The Albanese government will this week announce legislation to cap the number of international students individual universities are allowed to enrol per year, among other measures.

However, the cap will not be completely rigid, allowing universities to negotiate a higher cap if they commit to building new student housing for both domestic and international students.

Home Affairs Minister Clare O'Neil has been slowing down student visa processing since December, after the government announced its new migration policy that aims to cut the number of migrant students entering Australia.

The policy tightened student visa rules and raised the required level of English language competency, which hit private, vocational colleges – some of which exploited international students – the hardest.

Monash University, Melbourne University, the University of Queensland, the University of New South Wales and the University of Sydney – Australia's five biggest institutions – are still enrolling high numbers of international students, and have argued against a hard cap.

Universities are also concerned that current restrictions are affecting Australia's reputation as a country that provides quality education to overseas students.

But, Education Minister Jason Clare said the rules, outlined in a draft international education framework, will support the sustainability, quality and integrity of Australia's international education offerings.

Mr Clare and Ms O'Neil met with the International Education Council and university leaders on Monday morning to discuss the new legislation framework, which also includes:

  • Capping the number of foreign students institutions can enrol over a particular period of time.
  • Preventing education providers from owning education agent businesses
  • Pausing enrolments to both international education providers and providers of new courses for 12 months to assess their legitimacy
  • Cancelling dormant provider registrations
  • Requiring new providers to demonstrate a quality track record to domestic students before they can begin enrolling international students
  • Prohibiting providers under serious regulatory investigation from recruiting new foreign students
  • Banning education provider agents from making commissions off students who transfer between institutions or providers (an incentive that fuelled the actions of many shonky operators pre-crackdown)

The government noted international students are an important part of the Australian economy.

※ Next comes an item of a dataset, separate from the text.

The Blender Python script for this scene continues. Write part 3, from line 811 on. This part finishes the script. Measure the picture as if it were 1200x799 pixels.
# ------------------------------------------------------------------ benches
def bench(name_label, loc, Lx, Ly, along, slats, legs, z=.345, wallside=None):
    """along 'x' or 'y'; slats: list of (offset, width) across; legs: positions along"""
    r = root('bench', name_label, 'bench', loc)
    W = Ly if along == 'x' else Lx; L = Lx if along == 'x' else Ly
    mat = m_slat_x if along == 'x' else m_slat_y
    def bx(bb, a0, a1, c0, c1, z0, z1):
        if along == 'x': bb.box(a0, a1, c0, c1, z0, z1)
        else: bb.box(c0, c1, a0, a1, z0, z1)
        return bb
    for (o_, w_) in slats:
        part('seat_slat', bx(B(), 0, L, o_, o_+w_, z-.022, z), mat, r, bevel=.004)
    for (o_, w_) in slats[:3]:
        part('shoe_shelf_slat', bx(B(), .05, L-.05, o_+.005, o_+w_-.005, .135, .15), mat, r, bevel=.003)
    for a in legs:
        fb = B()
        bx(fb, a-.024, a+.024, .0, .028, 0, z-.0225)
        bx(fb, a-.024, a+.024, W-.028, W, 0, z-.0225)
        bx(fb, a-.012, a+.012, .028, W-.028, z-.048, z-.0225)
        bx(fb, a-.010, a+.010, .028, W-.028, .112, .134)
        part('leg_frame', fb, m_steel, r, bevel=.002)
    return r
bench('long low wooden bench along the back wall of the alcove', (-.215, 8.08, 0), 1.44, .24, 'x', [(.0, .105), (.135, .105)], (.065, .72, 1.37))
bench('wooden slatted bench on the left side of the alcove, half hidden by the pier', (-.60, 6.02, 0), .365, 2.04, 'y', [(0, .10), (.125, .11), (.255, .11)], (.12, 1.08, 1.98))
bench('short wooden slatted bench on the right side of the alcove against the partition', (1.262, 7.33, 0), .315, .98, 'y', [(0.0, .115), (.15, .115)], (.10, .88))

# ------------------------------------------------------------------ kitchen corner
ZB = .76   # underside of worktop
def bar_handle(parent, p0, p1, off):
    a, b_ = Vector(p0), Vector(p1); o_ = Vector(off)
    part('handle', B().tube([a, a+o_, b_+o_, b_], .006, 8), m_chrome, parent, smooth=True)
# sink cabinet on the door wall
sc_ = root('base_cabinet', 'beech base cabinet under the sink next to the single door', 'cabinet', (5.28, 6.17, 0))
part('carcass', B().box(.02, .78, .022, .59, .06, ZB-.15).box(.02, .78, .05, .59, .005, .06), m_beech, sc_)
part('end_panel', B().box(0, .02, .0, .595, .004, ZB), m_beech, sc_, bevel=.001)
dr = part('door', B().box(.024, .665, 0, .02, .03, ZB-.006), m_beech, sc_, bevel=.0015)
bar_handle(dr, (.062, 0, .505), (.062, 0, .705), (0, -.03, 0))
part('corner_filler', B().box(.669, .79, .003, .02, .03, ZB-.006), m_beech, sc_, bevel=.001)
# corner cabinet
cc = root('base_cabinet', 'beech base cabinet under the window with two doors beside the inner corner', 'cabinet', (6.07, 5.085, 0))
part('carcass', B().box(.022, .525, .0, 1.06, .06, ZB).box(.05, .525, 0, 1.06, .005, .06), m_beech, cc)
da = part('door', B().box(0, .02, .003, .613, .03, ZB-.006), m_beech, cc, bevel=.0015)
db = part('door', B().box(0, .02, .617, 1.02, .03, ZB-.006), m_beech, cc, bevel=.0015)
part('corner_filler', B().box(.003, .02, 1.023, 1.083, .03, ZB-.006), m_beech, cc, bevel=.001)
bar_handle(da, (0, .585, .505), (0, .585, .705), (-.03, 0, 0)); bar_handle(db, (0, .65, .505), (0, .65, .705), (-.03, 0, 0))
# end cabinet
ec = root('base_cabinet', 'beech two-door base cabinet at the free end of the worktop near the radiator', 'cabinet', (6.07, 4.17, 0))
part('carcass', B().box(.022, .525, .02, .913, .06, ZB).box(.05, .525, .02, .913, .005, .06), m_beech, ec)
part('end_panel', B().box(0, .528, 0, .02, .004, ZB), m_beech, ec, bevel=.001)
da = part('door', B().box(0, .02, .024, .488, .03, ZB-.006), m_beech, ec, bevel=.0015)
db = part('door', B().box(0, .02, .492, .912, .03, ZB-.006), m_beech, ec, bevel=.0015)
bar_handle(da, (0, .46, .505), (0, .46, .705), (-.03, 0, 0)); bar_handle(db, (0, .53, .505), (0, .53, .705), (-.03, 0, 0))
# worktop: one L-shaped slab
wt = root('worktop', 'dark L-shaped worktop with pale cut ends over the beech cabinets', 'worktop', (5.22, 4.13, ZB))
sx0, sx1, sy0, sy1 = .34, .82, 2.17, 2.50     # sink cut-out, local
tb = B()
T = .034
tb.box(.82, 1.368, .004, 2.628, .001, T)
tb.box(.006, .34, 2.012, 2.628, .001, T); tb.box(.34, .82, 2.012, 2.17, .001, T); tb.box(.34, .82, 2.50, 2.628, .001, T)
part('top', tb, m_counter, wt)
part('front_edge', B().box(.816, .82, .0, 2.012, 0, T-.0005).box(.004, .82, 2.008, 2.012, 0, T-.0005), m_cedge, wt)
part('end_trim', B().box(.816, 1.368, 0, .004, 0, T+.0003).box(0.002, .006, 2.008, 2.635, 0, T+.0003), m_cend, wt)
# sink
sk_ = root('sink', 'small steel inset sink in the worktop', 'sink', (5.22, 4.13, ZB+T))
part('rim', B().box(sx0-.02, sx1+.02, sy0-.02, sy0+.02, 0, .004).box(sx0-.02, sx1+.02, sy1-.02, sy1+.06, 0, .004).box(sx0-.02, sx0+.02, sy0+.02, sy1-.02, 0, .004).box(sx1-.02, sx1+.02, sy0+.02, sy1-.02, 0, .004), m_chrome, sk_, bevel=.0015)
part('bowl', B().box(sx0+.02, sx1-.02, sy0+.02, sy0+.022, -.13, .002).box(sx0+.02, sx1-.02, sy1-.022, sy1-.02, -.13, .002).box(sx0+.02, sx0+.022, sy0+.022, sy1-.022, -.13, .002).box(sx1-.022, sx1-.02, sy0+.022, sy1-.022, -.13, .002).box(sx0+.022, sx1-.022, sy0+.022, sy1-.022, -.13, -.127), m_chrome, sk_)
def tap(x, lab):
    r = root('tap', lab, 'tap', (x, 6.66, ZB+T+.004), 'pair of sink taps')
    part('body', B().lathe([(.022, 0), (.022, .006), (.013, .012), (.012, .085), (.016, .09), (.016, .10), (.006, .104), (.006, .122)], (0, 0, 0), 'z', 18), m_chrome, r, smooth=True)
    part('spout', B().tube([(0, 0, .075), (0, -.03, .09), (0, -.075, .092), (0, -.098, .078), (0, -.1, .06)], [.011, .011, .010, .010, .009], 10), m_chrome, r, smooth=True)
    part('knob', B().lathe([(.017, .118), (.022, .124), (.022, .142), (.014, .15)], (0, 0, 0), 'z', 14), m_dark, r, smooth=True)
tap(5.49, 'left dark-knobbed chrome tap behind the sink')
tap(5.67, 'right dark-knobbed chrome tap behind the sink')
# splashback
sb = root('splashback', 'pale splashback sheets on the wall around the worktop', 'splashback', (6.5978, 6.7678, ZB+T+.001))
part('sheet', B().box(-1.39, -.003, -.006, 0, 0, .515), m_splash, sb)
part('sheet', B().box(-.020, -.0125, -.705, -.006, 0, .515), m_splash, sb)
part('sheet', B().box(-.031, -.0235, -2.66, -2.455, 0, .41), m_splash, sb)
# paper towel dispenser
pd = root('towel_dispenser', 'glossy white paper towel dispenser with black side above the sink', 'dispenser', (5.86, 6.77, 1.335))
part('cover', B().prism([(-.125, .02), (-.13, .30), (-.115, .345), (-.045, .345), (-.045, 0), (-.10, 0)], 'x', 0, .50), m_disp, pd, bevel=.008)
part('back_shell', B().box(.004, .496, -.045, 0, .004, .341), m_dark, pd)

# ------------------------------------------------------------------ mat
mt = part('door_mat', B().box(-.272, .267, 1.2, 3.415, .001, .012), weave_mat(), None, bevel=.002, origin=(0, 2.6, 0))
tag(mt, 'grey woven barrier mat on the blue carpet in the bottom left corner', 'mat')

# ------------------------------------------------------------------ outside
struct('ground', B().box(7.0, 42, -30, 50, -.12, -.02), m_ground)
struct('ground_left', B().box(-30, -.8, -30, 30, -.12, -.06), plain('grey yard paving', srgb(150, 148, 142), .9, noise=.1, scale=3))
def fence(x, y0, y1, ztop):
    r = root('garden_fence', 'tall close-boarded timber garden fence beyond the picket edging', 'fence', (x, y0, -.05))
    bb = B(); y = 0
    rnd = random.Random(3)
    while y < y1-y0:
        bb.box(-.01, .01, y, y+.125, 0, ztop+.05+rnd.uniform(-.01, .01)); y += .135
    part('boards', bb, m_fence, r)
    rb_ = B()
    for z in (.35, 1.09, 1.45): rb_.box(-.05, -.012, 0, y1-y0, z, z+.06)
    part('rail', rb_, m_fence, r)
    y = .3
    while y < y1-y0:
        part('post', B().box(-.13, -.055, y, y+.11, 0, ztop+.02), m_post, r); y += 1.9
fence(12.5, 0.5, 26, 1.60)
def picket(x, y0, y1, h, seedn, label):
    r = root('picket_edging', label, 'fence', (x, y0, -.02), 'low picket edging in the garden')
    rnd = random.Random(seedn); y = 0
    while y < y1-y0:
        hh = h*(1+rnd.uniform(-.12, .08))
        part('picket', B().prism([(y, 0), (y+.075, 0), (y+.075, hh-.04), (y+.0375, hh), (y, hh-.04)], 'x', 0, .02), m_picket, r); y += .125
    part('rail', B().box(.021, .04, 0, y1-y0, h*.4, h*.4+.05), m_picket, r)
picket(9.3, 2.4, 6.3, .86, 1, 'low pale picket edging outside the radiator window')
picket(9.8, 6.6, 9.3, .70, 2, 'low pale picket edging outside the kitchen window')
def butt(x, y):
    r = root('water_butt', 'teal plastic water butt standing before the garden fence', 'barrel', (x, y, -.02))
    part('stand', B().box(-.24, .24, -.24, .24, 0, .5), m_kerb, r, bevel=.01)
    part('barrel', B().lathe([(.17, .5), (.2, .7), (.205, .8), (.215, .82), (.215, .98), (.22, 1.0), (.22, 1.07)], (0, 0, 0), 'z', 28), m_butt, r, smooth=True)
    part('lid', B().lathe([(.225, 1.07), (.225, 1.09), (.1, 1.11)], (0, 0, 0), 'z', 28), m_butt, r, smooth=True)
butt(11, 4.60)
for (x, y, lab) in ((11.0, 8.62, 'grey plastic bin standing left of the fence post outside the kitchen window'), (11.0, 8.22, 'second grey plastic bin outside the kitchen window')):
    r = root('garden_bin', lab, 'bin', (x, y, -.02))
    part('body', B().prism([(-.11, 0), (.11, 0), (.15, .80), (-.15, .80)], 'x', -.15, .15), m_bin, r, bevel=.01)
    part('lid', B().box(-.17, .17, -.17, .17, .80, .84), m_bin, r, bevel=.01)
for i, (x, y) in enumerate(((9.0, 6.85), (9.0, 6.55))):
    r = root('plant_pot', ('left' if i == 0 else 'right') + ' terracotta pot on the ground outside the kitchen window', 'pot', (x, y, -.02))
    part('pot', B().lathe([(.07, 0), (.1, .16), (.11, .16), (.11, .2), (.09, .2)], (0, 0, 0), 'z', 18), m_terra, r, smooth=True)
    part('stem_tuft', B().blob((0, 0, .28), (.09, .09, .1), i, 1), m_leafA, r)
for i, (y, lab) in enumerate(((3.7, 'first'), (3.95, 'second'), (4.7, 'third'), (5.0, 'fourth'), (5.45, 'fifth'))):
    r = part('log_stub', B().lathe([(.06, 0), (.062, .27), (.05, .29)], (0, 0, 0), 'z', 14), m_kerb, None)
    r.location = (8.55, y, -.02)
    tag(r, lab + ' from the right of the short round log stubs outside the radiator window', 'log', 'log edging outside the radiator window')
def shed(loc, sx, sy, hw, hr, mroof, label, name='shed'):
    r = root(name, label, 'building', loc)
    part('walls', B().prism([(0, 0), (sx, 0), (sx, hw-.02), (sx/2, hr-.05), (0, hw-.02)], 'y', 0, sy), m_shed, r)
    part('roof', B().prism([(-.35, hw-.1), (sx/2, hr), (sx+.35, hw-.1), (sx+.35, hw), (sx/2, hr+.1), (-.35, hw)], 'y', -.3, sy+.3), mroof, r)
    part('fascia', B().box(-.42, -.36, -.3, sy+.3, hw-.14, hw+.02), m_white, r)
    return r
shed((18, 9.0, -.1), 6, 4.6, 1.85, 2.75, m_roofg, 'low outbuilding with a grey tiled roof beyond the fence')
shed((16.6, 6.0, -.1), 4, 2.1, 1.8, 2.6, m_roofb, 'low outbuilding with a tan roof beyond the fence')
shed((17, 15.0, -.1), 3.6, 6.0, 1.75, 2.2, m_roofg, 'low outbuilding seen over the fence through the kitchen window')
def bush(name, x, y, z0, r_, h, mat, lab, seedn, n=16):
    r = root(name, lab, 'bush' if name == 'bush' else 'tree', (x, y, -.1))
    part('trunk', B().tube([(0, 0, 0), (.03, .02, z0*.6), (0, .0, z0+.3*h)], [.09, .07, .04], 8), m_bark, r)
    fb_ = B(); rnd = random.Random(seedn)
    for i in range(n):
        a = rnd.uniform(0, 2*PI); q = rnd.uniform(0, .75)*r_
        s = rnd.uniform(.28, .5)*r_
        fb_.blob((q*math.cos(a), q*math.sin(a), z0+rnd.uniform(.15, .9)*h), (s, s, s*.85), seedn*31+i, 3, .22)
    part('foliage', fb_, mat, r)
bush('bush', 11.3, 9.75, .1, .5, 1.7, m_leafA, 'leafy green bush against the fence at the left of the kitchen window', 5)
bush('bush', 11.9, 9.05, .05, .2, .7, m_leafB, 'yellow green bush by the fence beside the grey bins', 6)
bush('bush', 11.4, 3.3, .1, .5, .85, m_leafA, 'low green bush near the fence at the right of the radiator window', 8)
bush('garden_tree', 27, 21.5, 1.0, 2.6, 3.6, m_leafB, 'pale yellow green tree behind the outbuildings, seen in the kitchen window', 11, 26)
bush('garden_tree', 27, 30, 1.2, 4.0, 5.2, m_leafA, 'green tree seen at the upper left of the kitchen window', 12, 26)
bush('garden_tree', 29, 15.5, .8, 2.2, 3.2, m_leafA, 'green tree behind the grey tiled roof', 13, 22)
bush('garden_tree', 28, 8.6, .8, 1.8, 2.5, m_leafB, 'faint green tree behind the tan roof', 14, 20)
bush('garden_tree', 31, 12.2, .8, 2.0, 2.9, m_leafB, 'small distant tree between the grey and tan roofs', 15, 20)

Overseas students have brought $26bn into Australia this year.

The peak body for universities, Universities Australia (UA), said ministers mustn't forget the impact international student funds have on the sector.

"Decades of careful and strategic work by universities and the Government has seen Australia grow to be a leading provider of international education. We can’t let this work go to waste," UA chief executive Luke Sheehy said.

"International education supports our foreign policy objectives, fosters greater international collaboration and is a major economic driver for the nation.

"The sector contributed $48bn to the economy last year, accounting for over half of Australia’s economic growth and supporting the vital work our universities do on behalf of all Australians."

The federal government is expected to address immigration numbers in general, along with its rental and housing crisis effects, in the budget to be released on Tuesday.